Question put and agreed to.

Bill accordingly read a Second time, and committed to a Standing Committee pursuant to Standing Order No. 61 (Committal of Bills).

Mr. McCartney

On a point of order, Mr. Deputy Speaker. I apologise for raising this matter on a point of order, but the hon. Member for Cambridgeshire, South-East (Mr. Paice) to whom I wanted to put this question earlier on a point of order had left the Chamber and has only recently returned. The hon. Gentleman referred in his speech to the Government's trading fund agencies and to the services that the Civil Service college provides in terms of management skills and techniques. He spoke at great length about the need to privatise these services.

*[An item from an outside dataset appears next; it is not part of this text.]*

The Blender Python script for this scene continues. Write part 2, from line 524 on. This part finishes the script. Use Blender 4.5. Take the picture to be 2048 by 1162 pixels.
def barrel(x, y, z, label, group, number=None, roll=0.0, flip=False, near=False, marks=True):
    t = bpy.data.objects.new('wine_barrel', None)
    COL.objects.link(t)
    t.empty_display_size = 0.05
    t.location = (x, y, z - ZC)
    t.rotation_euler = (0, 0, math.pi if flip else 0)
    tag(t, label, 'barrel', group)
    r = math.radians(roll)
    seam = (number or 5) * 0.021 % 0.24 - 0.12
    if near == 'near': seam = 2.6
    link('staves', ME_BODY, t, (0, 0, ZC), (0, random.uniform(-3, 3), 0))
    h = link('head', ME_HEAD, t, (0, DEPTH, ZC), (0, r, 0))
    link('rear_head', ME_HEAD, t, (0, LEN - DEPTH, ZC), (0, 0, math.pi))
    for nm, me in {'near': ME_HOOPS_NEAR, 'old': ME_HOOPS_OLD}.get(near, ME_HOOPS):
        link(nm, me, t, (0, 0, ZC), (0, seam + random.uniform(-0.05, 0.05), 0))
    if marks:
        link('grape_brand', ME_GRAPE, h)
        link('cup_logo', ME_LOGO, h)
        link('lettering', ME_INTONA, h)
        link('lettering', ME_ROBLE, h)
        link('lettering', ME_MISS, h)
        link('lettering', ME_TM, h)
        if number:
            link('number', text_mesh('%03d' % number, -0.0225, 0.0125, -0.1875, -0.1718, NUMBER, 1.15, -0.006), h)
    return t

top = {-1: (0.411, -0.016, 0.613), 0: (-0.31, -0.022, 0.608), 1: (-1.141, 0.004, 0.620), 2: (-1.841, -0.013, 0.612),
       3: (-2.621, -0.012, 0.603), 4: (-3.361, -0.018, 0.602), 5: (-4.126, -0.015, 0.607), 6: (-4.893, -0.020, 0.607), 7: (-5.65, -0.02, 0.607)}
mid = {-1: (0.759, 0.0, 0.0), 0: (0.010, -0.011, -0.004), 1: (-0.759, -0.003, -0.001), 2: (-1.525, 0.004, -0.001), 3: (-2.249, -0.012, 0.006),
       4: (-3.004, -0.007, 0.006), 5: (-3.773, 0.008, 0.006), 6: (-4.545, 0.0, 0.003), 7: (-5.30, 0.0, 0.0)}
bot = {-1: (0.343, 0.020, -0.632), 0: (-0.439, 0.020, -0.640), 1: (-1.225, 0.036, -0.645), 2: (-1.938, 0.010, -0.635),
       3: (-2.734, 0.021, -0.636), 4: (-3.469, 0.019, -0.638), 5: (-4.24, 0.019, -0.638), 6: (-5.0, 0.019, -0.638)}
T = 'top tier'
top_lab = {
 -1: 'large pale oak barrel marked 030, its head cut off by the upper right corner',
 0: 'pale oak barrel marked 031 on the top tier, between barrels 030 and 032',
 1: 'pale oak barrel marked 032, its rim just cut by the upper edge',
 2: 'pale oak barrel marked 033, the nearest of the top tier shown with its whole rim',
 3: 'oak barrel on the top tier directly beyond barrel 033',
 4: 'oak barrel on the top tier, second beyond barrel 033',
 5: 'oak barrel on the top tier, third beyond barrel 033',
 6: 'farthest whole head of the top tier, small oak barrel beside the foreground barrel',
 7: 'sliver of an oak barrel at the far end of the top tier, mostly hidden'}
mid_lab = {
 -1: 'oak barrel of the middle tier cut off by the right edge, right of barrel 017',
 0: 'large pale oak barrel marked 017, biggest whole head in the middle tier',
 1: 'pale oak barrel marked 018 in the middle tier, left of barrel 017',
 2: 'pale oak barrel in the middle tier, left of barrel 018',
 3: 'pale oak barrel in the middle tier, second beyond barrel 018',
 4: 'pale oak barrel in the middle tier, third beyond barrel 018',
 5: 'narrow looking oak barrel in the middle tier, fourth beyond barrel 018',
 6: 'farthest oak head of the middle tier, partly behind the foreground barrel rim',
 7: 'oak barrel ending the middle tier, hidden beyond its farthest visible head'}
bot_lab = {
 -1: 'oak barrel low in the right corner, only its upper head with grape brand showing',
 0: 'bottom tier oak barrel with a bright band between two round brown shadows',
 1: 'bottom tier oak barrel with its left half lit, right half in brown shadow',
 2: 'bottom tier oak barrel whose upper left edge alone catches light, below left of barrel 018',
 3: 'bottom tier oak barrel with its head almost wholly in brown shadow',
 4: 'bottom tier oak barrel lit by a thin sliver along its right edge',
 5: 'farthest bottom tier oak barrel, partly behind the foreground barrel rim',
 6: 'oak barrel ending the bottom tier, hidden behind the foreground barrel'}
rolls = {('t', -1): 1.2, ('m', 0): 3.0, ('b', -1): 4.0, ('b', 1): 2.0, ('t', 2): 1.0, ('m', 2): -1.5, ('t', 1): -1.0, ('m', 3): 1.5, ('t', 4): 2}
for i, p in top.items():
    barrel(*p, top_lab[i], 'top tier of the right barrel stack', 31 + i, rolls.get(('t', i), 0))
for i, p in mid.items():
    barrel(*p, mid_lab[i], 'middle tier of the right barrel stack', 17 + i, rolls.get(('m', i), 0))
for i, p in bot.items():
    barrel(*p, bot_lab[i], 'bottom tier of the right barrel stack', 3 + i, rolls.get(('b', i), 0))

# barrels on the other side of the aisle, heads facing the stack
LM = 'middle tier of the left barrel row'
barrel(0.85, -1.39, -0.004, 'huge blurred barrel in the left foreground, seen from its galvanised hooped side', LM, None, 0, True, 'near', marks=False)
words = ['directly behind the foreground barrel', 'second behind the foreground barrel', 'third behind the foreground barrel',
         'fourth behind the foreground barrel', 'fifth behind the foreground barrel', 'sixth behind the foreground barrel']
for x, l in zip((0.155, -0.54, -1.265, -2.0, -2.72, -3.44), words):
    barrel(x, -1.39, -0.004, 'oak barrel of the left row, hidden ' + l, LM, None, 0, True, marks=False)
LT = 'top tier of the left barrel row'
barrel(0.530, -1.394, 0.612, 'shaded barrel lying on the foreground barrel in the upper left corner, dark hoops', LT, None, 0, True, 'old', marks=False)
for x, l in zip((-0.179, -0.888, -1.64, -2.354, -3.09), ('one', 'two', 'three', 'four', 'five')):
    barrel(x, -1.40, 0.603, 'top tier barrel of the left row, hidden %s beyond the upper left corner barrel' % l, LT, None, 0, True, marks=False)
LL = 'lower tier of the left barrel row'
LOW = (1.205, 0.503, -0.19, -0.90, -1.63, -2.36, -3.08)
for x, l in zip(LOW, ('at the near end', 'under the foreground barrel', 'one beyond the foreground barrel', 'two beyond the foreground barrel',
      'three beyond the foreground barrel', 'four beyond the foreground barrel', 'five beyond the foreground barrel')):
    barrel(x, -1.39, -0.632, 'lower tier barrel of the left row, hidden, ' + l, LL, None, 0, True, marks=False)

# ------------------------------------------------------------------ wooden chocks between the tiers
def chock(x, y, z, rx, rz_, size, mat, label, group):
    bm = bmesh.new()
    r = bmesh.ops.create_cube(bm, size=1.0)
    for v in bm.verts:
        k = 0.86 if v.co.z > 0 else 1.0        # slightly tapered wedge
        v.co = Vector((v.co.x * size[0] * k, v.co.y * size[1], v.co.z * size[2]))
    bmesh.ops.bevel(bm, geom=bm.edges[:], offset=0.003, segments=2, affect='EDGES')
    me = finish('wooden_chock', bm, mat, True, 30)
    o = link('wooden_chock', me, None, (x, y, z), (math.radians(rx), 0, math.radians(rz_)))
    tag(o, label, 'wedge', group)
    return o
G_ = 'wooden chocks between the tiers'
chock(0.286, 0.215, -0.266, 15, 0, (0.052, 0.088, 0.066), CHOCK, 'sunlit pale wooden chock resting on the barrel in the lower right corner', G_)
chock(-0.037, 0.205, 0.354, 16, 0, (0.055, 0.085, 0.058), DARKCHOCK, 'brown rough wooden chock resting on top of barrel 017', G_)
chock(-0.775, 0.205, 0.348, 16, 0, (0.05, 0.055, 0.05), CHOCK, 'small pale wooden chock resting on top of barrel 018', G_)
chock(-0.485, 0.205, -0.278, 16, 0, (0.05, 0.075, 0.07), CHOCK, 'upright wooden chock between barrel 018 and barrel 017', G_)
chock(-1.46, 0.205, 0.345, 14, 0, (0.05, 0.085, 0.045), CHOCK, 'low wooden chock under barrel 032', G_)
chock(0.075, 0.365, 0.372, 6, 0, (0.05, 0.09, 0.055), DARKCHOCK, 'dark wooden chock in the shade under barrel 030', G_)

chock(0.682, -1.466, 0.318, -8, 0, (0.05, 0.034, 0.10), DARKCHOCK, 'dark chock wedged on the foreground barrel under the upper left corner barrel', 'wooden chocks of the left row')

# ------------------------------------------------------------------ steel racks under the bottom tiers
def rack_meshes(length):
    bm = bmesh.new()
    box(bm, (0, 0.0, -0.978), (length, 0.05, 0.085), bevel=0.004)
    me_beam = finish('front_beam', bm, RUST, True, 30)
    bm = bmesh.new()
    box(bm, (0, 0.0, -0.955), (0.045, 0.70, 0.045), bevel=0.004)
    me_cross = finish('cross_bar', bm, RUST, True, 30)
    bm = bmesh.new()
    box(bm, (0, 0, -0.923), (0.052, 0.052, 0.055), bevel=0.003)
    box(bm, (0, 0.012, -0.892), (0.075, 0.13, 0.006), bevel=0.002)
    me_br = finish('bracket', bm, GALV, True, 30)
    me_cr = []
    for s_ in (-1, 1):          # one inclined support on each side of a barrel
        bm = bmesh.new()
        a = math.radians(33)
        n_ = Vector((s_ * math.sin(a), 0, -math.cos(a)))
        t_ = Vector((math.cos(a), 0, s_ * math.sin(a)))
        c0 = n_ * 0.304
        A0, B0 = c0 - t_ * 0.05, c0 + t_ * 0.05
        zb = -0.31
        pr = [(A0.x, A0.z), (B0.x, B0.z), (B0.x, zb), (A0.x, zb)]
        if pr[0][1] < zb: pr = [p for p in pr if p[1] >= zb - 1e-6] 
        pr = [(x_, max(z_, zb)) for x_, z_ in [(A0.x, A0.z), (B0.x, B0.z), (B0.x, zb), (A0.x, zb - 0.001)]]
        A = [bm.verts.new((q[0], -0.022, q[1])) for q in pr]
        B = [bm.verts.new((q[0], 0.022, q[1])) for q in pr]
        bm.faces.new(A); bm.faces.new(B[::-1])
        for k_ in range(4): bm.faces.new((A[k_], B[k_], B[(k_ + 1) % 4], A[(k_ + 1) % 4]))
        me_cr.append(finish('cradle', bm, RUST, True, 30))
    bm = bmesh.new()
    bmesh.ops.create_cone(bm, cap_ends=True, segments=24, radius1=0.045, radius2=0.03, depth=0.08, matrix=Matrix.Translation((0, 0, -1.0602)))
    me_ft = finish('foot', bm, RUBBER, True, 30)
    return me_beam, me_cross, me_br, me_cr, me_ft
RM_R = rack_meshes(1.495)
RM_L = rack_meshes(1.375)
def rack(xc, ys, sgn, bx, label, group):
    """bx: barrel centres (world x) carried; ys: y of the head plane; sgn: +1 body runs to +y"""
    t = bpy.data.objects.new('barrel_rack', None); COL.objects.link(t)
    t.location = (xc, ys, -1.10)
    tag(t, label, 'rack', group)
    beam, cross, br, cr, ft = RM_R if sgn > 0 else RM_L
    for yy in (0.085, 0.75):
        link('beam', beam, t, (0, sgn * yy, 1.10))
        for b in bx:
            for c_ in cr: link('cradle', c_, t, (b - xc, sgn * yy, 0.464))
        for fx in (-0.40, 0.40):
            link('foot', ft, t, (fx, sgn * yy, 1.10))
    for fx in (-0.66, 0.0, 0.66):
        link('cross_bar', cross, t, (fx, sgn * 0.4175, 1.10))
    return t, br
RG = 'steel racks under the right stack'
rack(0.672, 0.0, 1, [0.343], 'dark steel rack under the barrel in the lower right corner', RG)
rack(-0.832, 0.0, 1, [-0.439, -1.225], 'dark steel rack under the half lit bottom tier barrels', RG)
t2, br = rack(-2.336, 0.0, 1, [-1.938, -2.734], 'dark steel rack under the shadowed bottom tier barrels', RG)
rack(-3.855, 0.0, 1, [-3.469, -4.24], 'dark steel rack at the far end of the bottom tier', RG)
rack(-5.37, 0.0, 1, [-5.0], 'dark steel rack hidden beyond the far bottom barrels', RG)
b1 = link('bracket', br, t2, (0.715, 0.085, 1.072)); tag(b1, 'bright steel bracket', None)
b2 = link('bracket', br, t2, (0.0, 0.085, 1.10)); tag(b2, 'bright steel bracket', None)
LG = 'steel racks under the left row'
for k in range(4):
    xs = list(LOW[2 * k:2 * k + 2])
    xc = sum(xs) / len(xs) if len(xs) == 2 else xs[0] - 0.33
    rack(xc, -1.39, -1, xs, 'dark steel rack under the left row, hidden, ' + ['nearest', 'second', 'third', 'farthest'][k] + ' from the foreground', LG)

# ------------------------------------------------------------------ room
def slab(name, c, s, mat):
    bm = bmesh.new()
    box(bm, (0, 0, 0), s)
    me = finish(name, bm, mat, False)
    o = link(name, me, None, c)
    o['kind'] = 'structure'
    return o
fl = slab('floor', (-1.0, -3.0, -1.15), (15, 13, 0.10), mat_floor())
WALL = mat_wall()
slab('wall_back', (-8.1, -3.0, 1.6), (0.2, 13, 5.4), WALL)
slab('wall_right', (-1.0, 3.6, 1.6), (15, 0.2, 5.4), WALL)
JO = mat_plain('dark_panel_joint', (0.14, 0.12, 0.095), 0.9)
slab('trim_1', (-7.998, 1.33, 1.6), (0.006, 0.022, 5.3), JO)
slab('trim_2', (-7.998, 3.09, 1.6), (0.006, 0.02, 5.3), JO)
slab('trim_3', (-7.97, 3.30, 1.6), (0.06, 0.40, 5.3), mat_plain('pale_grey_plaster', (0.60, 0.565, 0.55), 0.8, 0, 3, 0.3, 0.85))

I notice that in the Register of Members' Interests the hon. Gentleman is a director of Framlingham Management and Training Services Ltd. Would it be in order at this stage for the hon. Gentleman to declare that interest, given that my hon. Friend the Member for Linlithgow (Mr. Dalyell) and others have made it clear that it is vital that direct or indirect pecuniary interests should be made known to the House? It is interesting that the hon. Member for Cambridgeshire, South-East made such a vehement speech in support of the privatisation of trading fund agencies when the Register of Members' Interests shows that he is the director of a company that is directly involved in providing training services.

Mr. Paice

Further to that point of order, Mr. Deputy Speaker. The information to which the hon. Gentleman refers is out of date. I ceased to be a director of that company in May 1989.

Mr. Deputy Speaker (Sir Paul Dean)

The hon. Member for Makerfield (Mr. McCartney) has put his point of order on record. All that I need say from the Chair is that, as the House well knows, there is a Register of Members' Interests and that it is customary for any hon. Member who has an interest to declare it during a debate.